Ninety Years Ago
Wanda Gág published the ground-breaking picture book Millions of Cats.
School Library Journal in One Hundred Books That Shaped the Century said, ” Considered by many to have ushered in the age of the modern picture book, this Newbery Honor winner is characterized by innovative design and a strong storyteller’s cadence.”
According to 100 Best Books for Children, this title has the distinction of being the American picture book that has continuously been in print the longest.
KFAI reporter Emily Bright visited the Children’s Literature Research Collections Archives and Special Collections at the University of Minnesota recording what it was like to explore Gág’s original art and manuscripts.
(Photo: Wanda Gag and her cat, Snoopy. Photo courtesy of Children’s Literature Research Collections, University of Minnesota Libraries.)
Leonard S. Marcus wrote
in The ABC of It: Why Children’s Books Matter
“‘A child will almost feel that he has made this book,’wrote Anne Carroll Moore in the New York Herald Tribune a ringing endorsement that was seconded by many.

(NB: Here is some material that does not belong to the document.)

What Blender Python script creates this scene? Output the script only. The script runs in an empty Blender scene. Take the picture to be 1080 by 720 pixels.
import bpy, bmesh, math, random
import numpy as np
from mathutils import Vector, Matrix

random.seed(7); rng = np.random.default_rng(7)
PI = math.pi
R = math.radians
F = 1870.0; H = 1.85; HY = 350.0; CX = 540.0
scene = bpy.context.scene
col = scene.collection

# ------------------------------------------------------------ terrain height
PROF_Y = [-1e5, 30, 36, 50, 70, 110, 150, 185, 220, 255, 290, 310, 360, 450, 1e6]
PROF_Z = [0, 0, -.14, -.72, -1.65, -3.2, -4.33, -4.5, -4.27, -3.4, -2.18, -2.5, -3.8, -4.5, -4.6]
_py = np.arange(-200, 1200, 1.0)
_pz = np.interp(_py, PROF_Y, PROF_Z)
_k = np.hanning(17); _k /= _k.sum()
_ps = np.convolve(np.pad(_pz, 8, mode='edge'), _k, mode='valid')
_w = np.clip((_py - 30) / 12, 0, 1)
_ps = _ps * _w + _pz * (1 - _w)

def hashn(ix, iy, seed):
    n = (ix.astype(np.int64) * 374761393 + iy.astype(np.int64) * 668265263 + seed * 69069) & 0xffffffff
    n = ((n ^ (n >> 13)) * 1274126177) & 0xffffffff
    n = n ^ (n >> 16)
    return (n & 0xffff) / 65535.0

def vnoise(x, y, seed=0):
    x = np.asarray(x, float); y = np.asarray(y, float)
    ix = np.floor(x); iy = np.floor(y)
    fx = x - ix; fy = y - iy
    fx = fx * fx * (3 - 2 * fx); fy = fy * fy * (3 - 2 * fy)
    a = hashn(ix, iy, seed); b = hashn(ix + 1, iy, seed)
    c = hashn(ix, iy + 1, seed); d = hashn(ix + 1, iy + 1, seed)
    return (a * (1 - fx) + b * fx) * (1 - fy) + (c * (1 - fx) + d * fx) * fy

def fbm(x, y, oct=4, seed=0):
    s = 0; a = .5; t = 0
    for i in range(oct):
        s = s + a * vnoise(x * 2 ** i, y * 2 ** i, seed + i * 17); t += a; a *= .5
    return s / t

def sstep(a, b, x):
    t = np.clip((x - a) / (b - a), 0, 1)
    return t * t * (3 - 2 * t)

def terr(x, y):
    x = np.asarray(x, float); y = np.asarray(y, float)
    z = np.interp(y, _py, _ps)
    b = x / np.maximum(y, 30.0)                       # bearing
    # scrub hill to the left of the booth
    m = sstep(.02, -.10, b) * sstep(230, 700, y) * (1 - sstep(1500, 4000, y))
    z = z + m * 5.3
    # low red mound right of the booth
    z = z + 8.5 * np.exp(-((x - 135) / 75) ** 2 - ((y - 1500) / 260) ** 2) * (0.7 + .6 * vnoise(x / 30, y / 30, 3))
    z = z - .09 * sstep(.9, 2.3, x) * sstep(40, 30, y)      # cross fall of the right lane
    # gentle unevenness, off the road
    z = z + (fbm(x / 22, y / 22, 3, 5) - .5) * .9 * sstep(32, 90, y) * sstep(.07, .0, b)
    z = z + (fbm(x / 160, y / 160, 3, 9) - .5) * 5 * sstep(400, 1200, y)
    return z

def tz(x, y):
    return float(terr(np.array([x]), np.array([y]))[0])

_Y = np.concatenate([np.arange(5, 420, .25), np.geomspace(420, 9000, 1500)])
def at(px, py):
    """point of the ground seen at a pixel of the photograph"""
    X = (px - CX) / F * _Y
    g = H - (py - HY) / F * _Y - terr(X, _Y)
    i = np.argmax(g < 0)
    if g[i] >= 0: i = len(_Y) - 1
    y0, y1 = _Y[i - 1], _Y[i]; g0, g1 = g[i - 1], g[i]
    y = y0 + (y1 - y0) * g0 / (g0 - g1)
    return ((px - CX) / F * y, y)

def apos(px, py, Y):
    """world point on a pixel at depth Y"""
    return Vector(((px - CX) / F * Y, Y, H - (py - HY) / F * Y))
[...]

The Nation chose Millions of Cats as the only children’s book on its list of 1928’s most distinguished books, and Publishers’ Weekly declared that Gág’s “coming to children’s books is a high compliment to this field of literature.”
The following year, the American Library Association awarded Gág a Newbery Honor—its second-place literature prize, as it did not yet have an award for illustration to give her.”